Réconcilié avec ses principaux ennemis, Jean 1er, pour s'assurer de plus en plus la jouissance paisible du pays qu'il avait conquis, chercha à se réconcilier également avec la maison de Luxembourg qui, en renouvelant ses prétentions sur le duché de Limbourg, pouvait tout remettre en question. Grâce aux démarches que sa sœur, la reine douairière de France, tenta auprès de Béatrix, veuve d'Henri III, cette princesse consentit à ce qu'Henri, son fils aîné, qui plus tard fut élu empereur d'Allemagne, épousât Marguerite, fille aînée du duc de Brabant. Le mariage eut lieu au château de Tervueren, près de Bruxelles, le 9 juin 1292. Une scène touchante couronna cette solennité. Wautier Van der Bisdomme qui à Woeringen, avait tué le comte de Luxembourg, osa pour obtenir l'oubli de la mort du père, en appeler à la magnanimité du fils, lequel daigna le recevoir en grâce en présence de toute la cour.

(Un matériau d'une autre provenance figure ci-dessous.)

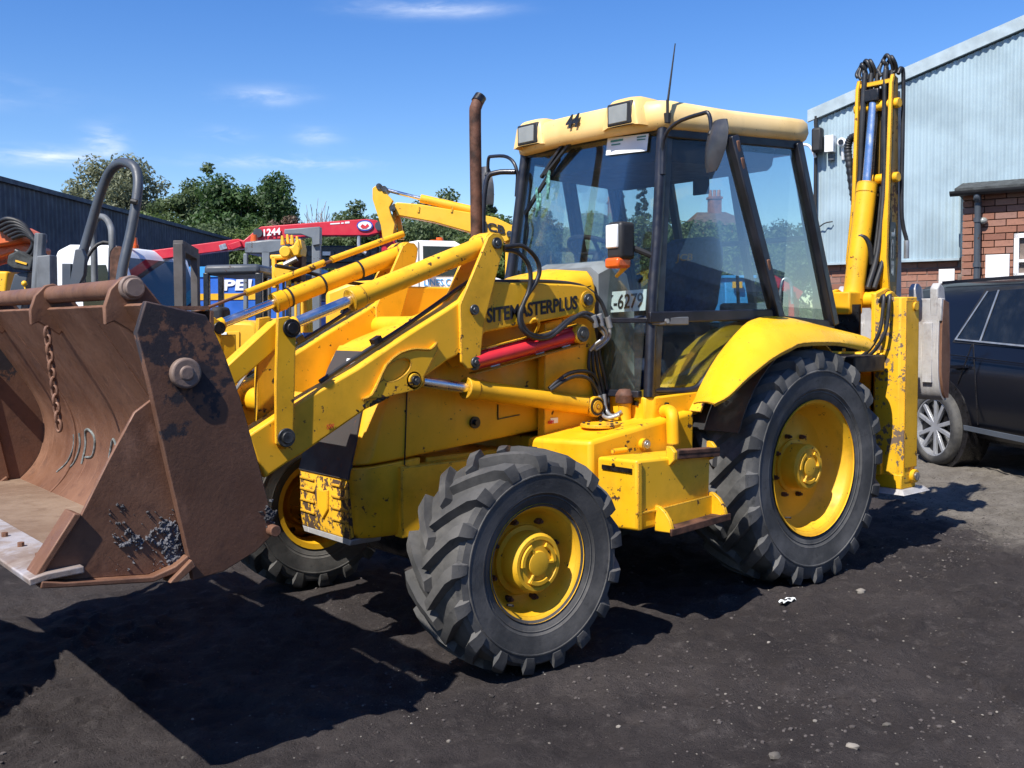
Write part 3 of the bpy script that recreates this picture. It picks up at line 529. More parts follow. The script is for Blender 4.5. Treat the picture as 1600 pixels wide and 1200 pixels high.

Mais il restait une branche de la famille de Limburg, qui pendant longtemps encore, devait tenir en haleine la maison de Brabant, et occuper le monde de ses belliqueux exploits.

(*) On raconte qu'avant la bataille de Woeringen, Gui de Dampierre parlant à sa femme des vœux qu'il formait pour que cette longue querelle de familles s'arrangeât aimablement, Isabelle lui répondit toute courroucée : « Pour Dieu, sire, ne m'en parlez plus et ne vous inquiétez pas de leur différend, car les fèves ne sont pas encore mûres ». Lorsque Gui connut le résultat de la journée du 5 juin, il alla trouver la comtesse et lui dit : « Eh bien ! madame, les fèves sont mûres ; tous vos frères sont morts, égorgés sur le champ de bataille de Woeringen ; Renaud de Gueldre et l'archevêque de Cologne gisent à la prison du duc de Brabant victorieux ». Isabelle de Luxembourg se réfugia en sanglotant dans son oratoire et y passa toute la nuit en prière.

(**) Renaud finit bien tristement ses jours. Son fils s'empara de ses Etats et le priva de la liberté, au mois de décembre 1318, sous prétexte que son cerveau s'était dérangé par suite d'une blessure qu'il avait reçue à la tête lors de la bataille de Woeringen. Il mourut le 9 octobre 1326, et fut enterré au monastère de S'Gravendael, près de sa première femme, Ermengarde de Limbourg.